Task prompt: Every line from the first one to the line containing "dome.CreateIntensityAttr(1.1)" should be echoed exactly; leave out the rest.

(Stored items from a collection)
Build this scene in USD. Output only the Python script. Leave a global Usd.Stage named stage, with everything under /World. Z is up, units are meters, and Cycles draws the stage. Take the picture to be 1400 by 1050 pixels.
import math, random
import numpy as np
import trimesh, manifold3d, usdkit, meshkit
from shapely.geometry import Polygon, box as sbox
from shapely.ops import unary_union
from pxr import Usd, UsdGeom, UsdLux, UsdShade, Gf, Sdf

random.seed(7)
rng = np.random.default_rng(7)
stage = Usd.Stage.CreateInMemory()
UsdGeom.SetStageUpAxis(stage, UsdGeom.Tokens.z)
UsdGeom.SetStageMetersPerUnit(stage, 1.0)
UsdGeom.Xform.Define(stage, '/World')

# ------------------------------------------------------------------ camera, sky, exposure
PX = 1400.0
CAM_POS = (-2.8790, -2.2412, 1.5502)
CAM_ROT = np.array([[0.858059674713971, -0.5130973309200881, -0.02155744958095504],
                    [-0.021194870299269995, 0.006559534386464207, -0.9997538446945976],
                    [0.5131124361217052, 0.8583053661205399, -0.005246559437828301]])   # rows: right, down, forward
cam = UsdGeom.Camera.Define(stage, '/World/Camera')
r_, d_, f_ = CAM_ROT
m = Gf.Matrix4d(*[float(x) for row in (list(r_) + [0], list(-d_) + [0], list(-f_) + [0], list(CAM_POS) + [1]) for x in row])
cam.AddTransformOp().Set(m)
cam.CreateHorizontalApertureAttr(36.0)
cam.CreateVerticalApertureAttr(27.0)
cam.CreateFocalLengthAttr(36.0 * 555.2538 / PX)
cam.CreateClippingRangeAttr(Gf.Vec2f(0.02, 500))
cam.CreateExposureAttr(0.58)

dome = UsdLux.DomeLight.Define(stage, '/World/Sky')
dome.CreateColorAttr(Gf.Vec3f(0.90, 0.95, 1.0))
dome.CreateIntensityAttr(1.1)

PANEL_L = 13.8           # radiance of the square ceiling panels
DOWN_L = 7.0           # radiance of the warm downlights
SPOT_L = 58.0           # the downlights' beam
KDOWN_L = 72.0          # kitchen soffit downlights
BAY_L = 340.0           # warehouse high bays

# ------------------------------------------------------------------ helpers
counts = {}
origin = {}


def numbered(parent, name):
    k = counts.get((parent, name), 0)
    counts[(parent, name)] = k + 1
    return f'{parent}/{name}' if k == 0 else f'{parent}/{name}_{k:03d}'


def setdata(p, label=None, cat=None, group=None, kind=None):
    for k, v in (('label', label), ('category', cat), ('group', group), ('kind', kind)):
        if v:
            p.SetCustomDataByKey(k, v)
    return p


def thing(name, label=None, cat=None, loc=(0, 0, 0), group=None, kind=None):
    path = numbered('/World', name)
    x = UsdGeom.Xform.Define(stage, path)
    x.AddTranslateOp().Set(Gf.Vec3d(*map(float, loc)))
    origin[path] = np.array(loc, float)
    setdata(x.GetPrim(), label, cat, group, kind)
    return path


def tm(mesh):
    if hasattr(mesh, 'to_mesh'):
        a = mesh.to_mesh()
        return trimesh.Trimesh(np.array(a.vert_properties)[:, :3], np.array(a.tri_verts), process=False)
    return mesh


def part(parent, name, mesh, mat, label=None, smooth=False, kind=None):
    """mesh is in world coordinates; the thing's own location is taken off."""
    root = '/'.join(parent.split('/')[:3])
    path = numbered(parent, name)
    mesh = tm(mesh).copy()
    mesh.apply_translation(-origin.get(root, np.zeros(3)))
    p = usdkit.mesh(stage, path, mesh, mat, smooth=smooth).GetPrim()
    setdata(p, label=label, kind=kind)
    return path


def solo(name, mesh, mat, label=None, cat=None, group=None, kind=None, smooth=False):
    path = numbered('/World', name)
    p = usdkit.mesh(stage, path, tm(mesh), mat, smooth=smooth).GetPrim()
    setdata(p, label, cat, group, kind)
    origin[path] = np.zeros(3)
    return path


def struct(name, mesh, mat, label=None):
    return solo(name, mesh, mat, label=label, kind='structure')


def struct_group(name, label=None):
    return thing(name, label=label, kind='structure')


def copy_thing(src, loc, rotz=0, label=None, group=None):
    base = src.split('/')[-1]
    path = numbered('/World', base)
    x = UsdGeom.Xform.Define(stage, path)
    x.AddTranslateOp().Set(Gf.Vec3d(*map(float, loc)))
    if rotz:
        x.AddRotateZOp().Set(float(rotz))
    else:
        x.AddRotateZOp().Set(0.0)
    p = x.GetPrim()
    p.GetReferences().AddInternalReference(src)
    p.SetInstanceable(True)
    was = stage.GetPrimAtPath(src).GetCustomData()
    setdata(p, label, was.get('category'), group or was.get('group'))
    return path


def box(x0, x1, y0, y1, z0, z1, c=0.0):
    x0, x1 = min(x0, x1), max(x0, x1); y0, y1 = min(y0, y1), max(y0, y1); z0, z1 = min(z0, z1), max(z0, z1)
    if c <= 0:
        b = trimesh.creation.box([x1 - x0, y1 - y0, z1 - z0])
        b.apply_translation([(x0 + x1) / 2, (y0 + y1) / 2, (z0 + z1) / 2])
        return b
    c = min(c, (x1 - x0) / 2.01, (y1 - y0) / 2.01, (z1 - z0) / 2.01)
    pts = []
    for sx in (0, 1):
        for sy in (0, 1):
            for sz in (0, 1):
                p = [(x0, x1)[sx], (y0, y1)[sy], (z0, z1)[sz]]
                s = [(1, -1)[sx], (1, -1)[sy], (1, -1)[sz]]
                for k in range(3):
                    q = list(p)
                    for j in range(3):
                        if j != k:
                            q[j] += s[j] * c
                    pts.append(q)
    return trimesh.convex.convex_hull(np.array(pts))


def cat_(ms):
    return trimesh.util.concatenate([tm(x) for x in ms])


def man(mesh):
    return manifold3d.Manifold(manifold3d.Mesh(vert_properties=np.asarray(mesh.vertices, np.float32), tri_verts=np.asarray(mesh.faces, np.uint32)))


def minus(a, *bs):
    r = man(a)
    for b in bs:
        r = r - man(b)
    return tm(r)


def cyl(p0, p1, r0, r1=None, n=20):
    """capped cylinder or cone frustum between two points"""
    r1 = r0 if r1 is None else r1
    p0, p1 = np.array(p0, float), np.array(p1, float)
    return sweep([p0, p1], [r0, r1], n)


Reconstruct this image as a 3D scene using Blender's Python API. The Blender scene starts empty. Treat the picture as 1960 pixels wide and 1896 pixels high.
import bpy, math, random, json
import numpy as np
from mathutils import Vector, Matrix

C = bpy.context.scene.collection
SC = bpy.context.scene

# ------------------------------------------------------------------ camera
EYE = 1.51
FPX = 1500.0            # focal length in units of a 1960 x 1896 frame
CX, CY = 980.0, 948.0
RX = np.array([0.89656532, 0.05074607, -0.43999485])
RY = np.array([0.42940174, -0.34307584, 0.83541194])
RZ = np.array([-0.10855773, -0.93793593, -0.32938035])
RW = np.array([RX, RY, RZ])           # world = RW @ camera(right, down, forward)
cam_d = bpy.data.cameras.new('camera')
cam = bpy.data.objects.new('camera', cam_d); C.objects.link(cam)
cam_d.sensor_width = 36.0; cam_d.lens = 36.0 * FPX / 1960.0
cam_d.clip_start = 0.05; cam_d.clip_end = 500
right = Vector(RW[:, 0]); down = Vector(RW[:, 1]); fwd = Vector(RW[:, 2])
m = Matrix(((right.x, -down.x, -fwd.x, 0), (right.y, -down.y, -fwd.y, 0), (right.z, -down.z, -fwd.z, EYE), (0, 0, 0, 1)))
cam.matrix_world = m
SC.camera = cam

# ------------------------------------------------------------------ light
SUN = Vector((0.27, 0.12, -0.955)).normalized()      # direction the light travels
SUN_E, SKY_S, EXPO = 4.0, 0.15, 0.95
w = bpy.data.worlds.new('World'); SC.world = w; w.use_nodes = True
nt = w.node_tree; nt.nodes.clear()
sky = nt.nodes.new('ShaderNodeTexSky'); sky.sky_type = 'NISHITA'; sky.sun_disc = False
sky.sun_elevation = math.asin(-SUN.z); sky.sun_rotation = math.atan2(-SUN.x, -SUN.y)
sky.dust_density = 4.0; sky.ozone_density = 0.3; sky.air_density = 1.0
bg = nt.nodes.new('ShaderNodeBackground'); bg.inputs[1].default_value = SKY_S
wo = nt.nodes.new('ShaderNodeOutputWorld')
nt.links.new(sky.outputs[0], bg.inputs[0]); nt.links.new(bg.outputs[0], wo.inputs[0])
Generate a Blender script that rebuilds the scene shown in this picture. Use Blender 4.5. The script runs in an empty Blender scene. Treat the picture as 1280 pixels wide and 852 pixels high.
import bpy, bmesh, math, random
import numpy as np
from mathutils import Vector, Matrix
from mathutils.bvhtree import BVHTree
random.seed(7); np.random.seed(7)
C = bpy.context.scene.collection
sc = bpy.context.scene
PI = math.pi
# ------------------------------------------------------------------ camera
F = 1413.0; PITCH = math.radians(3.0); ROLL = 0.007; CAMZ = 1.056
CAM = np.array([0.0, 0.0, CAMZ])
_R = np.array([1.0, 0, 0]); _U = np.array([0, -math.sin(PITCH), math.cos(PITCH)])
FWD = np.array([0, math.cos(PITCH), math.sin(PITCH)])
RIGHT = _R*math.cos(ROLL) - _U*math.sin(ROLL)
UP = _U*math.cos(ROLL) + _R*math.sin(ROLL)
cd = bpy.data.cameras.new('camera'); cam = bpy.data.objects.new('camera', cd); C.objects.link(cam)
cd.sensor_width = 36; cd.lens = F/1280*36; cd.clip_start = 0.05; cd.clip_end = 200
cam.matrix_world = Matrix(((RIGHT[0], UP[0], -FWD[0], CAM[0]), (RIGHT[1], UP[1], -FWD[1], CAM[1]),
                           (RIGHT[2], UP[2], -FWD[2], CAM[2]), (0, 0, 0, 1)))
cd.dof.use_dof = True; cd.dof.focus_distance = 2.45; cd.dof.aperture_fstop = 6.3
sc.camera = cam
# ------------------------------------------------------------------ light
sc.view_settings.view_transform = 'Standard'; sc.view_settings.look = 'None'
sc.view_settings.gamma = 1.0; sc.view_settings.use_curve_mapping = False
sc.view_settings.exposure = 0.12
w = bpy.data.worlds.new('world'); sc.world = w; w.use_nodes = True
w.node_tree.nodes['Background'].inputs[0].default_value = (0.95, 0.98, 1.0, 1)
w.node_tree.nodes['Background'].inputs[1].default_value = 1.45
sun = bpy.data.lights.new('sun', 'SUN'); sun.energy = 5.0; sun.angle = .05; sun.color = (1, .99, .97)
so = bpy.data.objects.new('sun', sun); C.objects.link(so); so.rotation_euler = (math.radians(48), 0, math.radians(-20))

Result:
Build this scene in USD. Output only the Python script. Leave a global Usd.Stage named stage, with everything under /World. Z is up, units are meters, and Cycles draws the stage. Take the picture to be 1400 by 1050 pixels.
import math, random
import numpy as np
import trimesh, manifold3d, usdkit, meshkit
from shapely.geometry import Polygon, box as sbox
from shapely.ops import unary_union
from pxr import Usd, UsdGeom, UsdLux, UsdShade, Gf, Sdf

random.seed(7)
rng = np.random.default_rng(7)
stage = Usd.Stage.CreateInMemory()
UsdGeom.SetStageUpAxis(stage, UsdGeom.Tokens.z)
UsdGeom.SetStageMetersPerUnit(stage, 1.0)
UsdGeom.Xform.Define(stage, '/World')

# ------------------------------------------------------------------ camera, sky, exposure
PX = 1400.0
CAM_POS = (-2.8790, -2.2412, 1.5502)
CAM_ROT = np.array([[0.858059674713971, -0.5130973309200881, -0.02155744958095504],
                    [-0.021194870299269995, 0.006559534386464207, -0.9997538446945976],
                    [0.5131124361217052, 0.8583053661205399, -0.005246559437828301]])   # rows: right, down, forward
cam = UsdGeom.Camera.Define(stage, '/World/Camera')
r_, d_, f_ = CAM_ROT
m = Gf.Matrix4d(*[float(x) for row in (list(r_) + [0], list(-d_) + [0], list(-f_) + [0], list(CAM_POS) + [1]) for x in row])
cam.AddTransformOp().Set(m)
cam.CreateHorizontalApertureAttr(36.0)
cam.CreateVerticalApertureAttr(27.0)
cam.CreateFocalLengthAttr(36.0 * 555.2538 / PX)
cam.CreateClippingRangeAttr(Gf.Vec2f(0.02, 500))
cam.CreateExposureAttr(0.58)

dome = UsdLux.DomeLight.Define(stage, '/World/Sky')
dome.CreateColorAttr(Gf.Vec3f(0.90, 0.95, 1.0))
dome.CreateIntensityAttr(1.1)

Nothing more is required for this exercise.